==== Entries provided ====

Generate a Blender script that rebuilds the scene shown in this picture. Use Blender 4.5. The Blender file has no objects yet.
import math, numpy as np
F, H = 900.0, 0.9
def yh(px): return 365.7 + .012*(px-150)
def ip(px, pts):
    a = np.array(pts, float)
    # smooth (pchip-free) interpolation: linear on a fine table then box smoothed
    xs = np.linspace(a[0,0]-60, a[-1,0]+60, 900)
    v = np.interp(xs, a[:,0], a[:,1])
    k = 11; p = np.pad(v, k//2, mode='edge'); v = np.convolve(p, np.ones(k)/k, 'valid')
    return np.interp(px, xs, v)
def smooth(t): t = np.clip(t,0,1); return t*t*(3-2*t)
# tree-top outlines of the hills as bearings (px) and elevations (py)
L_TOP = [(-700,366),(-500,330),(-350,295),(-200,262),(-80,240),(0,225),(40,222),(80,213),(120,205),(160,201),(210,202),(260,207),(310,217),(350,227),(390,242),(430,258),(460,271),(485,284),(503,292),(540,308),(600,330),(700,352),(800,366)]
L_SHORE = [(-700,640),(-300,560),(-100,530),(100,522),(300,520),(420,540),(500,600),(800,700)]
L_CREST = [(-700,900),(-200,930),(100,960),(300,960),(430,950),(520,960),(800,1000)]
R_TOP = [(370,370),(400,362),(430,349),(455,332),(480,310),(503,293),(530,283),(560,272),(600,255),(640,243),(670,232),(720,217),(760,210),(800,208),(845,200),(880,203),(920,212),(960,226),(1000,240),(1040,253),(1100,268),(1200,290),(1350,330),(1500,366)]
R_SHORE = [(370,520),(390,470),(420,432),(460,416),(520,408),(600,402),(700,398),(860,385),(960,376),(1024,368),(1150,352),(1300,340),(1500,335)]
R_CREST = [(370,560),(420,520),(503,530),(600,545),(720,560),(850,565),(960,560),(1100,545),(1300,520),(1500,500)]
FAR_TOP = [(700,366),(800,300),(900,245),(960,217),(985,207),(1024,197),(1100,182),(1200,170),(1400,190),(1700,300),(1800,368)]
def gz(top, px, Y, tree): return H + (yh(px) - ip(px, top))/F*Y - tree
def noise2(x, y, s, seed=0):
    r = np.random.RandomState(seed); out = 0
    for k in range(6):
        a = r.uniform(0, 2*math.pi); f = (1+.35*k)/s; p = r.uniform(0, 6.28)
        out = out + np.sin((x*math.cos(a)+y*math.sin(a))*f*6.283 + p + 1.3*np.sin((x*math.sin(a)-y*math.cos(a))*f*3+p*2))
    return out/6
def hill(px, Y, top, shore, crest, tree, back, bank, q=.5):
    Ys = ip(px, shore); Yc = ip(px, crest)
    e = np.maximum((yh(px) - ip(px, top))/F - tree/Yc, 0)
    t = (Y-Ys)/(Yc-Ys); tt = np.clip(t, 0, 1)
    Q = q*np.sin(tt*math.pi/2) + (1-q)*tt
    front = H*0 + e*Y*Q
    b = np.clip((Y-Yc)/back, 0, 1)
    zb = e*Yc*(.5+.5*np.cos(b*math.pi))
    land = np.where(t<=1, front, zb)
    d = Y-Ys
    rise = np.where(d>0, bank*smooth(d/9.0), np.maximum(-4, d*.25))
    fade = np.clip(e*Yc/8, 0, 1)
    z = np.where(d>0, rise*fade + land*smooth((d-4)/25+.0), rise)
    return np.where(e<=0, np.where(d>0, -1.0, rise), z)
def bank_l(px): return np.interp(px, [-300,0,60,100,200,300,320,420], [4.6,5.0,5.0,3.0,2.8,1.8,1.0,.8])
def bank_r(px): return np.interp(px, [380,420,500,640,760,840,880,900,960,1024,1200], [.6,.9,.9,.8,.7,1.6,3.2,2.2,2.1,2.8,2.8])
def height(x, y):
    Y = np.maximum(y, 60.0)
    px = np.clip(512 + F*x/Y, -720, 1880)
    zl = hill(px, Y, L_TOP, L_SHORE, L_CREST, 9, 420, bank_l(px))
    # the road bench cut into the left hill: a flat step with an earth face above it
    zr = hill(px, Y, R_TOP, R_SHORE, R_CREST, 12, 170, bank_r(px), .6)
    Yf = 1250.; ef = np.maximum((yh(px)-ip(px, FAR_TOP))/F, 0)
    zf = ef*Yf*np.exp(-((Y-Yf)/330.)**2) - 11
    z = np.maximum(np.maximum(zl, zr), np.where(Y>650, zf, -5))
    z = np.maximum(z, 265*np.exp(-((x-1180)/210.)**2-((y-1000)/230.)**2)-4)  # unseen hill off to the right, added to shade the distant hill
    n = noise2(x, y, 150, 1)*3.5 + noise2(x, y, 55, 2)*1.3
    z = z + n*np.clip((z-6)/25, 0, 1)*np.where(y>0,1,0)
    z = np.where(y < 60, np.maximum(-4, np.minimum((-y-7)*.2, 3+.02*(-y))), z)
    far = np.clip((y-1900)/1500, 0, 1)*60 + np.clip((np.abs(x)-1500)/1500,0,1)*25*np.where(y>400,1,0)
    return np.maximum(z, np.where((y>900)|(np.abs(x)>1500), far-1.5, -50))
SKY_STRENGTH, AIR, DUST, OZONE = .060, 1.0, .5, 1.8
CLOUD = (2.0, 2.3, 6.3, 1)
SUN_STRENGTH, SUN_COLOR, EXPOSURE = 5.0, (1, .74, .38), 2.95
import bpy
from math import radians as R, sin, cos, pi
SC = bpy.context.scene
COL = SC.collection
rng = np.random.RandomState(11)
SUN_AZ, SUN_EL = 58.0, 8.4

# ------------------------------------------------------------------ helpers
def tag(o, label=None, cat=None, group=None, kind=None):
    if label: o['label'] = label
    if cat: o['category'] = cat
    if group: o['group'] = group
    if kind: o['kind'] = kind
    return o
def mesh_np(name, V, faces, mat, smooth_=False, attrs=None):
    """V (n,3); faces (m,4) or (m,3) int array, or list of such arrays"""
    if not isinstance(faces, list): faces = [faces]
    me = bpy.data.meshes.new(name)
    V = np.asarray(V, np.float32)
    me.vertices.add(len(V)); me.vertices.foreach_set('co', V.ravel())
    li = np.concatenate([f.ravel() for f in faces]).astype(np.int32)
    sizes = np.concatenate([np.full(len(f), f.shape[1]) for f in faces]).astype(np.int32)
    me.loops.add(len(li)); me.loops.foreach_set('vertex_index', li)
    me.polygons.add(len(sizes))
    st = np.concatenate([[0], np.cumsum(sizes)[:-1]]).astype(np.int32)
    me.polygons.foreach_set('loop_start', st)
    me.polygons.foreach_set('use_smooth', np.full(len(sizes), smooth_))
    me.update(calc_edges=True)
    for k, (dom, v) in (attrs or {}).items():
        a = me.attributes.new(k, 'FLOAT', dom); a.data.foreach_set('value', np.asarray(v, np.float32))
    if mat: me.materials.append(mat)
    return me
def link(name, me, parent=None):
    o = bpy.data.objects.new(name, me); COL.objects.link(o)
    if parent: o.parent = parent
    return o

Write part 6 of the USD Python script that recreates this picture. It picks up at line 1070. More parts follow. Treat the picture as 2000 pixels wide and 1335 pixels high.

====

Instructions for the task:
Output every line above without altering anything.

Task solution:
Generate a Blender script that rebuilds the scene shown in this picture. Use Blender 4.5. The Blender file has no objects yet.
import math, numpy as np
F, H = 900.0, 0.9
def yh(px): return 365.7 + .012*(px-150)
def ip(px, pts):
    a = np.array(pts, float)
    # smooth (pchip-free) interpolation: linear on a fine table then box smoothed
    xs = np.linspace(a[0,0]-60, a[-1,0]+60, 900)
    v = np.interp(xs, a[:,0], a[:,1])
    k = 11; p = np.pad(v, k//2, mode='edge'); v = np.convolve(p, np.ones(k)/k, 'valid')
    return np.interp(px, xs, v)
def smooth(t): t = np.clip(t,0,1); return t*t*(3-2*t)
# tree-top outlines of the hills as bearings (px) and elevations (py)
L_TOP = [(-700,366),(-500,330),(-350,295),(-200,262),(-80,240),(0,225),(40,222),(80,213),(120,205),(160,201),(210,202),(260,207),(310,217),(350,227),(390,242),(430,258),(460,271),(485,284),(503,292),(540,308),(600,330),(700,352),(800,366)]
L_SHORE = [(-700,640),(-300,560),(-100,530),(100,522),(300,520),(420,540),(500,600),(800,700)]
L_CREST = [(-700,900),(-200,930),(100,960),(300,960),(430,950),(520,960),(800,1000)]
R_TOP = [(370,370),(400,362),(430,349),(455,332),(480,310),(503,293),(530,283),(560,272),(600,255),(640,243),(670,232),(720,217),(760,210),(800,208),(845,200),(880,203),(920,212),(960,226),(1000,240),(1040,253),(1100,268),(1200,290),(1350,330),(1500,366)]
R_SHORE = [(370,520),(390,470),(420,432),(460,416),(520,408),(600,402),(700,398),(860,385),(960,376),(1024,368),(1150,352),(1300,340),(1500,335)]
R_CREST = [(370,560),(420,520),(503,530),(600,545),(720,560),(850,565),(960,560),(1100,545),(1300,520),(1500,500)]
FAR_TOP = [(700,366),(800,300),(900,245),(960,217),(985,207),(1024,197),(1100,182),(1200,170),(1400,190),(1700,300),(1800,368)]
def gz(top, px, Y, tree): return H + (yh(px) - ip(px, top))/F*Y - tree
def noise2(x, y, s, seed=0):
    r = np.random.RandomState(seed); out = 0
    for k in range(6):
        a = r.uniform(0, 2*math.pi); f = (1+.35*k)/s; p = r.uniform(0, 6.28)
        out = out + np.sin((x*math.cos(a)+y*math.sin(a))*f*6.283 + p + 1.3*np.sin((x*math.sin(a)-y*math.cos(a))*f*3+p*2))
    return out/6
def hill(px, Y, top, shore, crest, tree, back, bank, q=.5):
    Ys = ip(px, shore); Yc = ip(px, crest)
    e = np.maximum((yh(px) - ip(px, top))/F - tree/Yc, 0)
    t = (Y-Ys)/(Yc-Ys); tt = np.clip(t, 0, 1)
    Q = q*np.sin(tt*math.pi/2) + (1-q)*tt
    front = H*0 + e*Y*Q
    b = np.clip((Y-Yc)/back, 0, 1)
    zb = e*Yc*(.5+.5*np.cos(b*math.pi))
    land = np.where(t<=1, front, zb)
    d = Y-Ys
    rise = np.where(d>0, bank*smooth(d/9.0), np.maximum(-4, d*.25))
    fade = np.clip(e*Yc/8, 0, 1)
    z = np.where(d>0, rise*fade + land*smooth((d-4)/25+.0), rise)
    return np.where(e<=0, np.where(d>0, -1.0, rise), z)
def bank_l(px): return np.interp(px, [-300,0,60,100,200,300,320,420], [4.6,5.0,5.0,3.0,2.8,1.8,1.0,.8])
def bank_r(px): return np.interp(px, [380,420,500,640,760,840,880,900,960,1024,1200], [.6,.9,.9,.8,.7,1.6,3.2,2.2,2.1,2.8,2.8])
def height(x, y):
    Y = np.maximum(y, 60.0)
    px = np.clip(512 + F*x/Y, -720, 1880)
    zl = hill(px, Y, L_TOP, L_SHORE, L_CREST, 9, 420, bank_l(px))
    # the road bench cut into the left hill: a flat step with an earth face above it
    zr = hill(px, Y, R_TOP, R_SHORE, R_CREST, 12, 170, bank_r(px), .6)
    Yf = 1250.; ef = np.maximum((yh(px)-ip(px, FAR_TOP))/F, 0)
    zf = ef*Yf*np.exp(-((Y-Yf)/330.)**2) - 11
    z = np.maximum(np.maximum(zl, zr), np.where(Y>650, zf, -5))
    z = np.maximum(z, 265*np.exp(-((x-1180)/210.)**2-((y-1000)/230.)**2)-4)  # unseen hill off to the right, added to shade the distant hill
    n = noise2(x, y, 150, 1)*3.5 + noise2(x, y, 55, 2)*1.3
    z = z + n*np.clip((z-6)/25, 0, 1)*np.where(y>0,1,0)
    z = np.where(y < 60, np.maximum(-4, np.minimum((-y-7)*.2, 3+.02*(-y))), z)
    far = np.clip((y-1900)/1500, 0, 1)*60 + np.clip((np.abs(x)-1500)/1500,0,1)*25*np.where(y>400,1,0)
    return np.maximum(z, np.where((y>900)|(np.abs(x)>1500), far-1.5, -50))
SKY_STRENGTH, AIR, DUST, OZONE = .060, 1.0, .5, 1.8
CLOUD = (2.0, 2.3, 6.3, 1)
SUN_STRENGTH, SUN_COLOR, EXPOSURE = 5.0, (1, .74, .38), 2.95
import bpy
from math import radians as R, sin, cos, pi
SC = bpy.context.scene
COL = SC.collection
rng = np.random.RandomState(11)
SUN_AZ, SUN_EL = 58.0, 8.4

# ------------------------------------------------------------------ helpers
def tag(o, label=None, cat=None, group=None, kind=None):
    if label: o['label'] = label
    if cat: o['category'] = cat
    if group: o['group'] = group
    if kind: o['kind'] = kind
    return o
def mesh_np(name, V, faces, mat, smooth_=False, attrs=None):
    """V (n,3); faces (m,4) or (m,3) int array, or list of such arrays"""
    if not isinstance(faces, list): faces = [faces]
    me = bpy.data.meshes.new(name)
    V = np.asarray(V, np.float32)
    me.vertices.add(len(V)); me.vertices.foreach_set('co', V.ravel())
    li = np.concatenate([f.ravel() for f in faces]).astype(np.int32)
    sizes = np.concatenate([np.full(len(f), f.shape[1]) for f in faces]).astype(np.int32)
    me.loops.add(len(li)); me.loops.foreach_set('vertex_index', li)
    me.polygons.add(len(sizes))
    st = np.concatenate([[0], np.cumsum(sizes)[:-1]]).astype(np.int32)
    me.polygons.foreach_set('loop_start', st)
    me.polygons.foreach_set('use_smooth', np.full(len(sizes), smooth_))
    me.update(calc_edges=True)
    for k, (dom, v) in (attrs or {}).items():
        a = me.attributes.new(k, 'FLOAT', dom); a.data.foreach_set('value', np.asarray(v, np.float32))
    if mat: me.materials.append(mat)
    return me
def link(name, me, parent=None):
    o = bpy.data.objects.new(name, me); COL.objects.link(o)
    if parent: o.parent = parent
    return o

Write part 6 of the USD Python script that recreates this picture. It picks up at line 1070. More parts follow. Treat the picture as 2000 pixels wide and 1335 pixels high.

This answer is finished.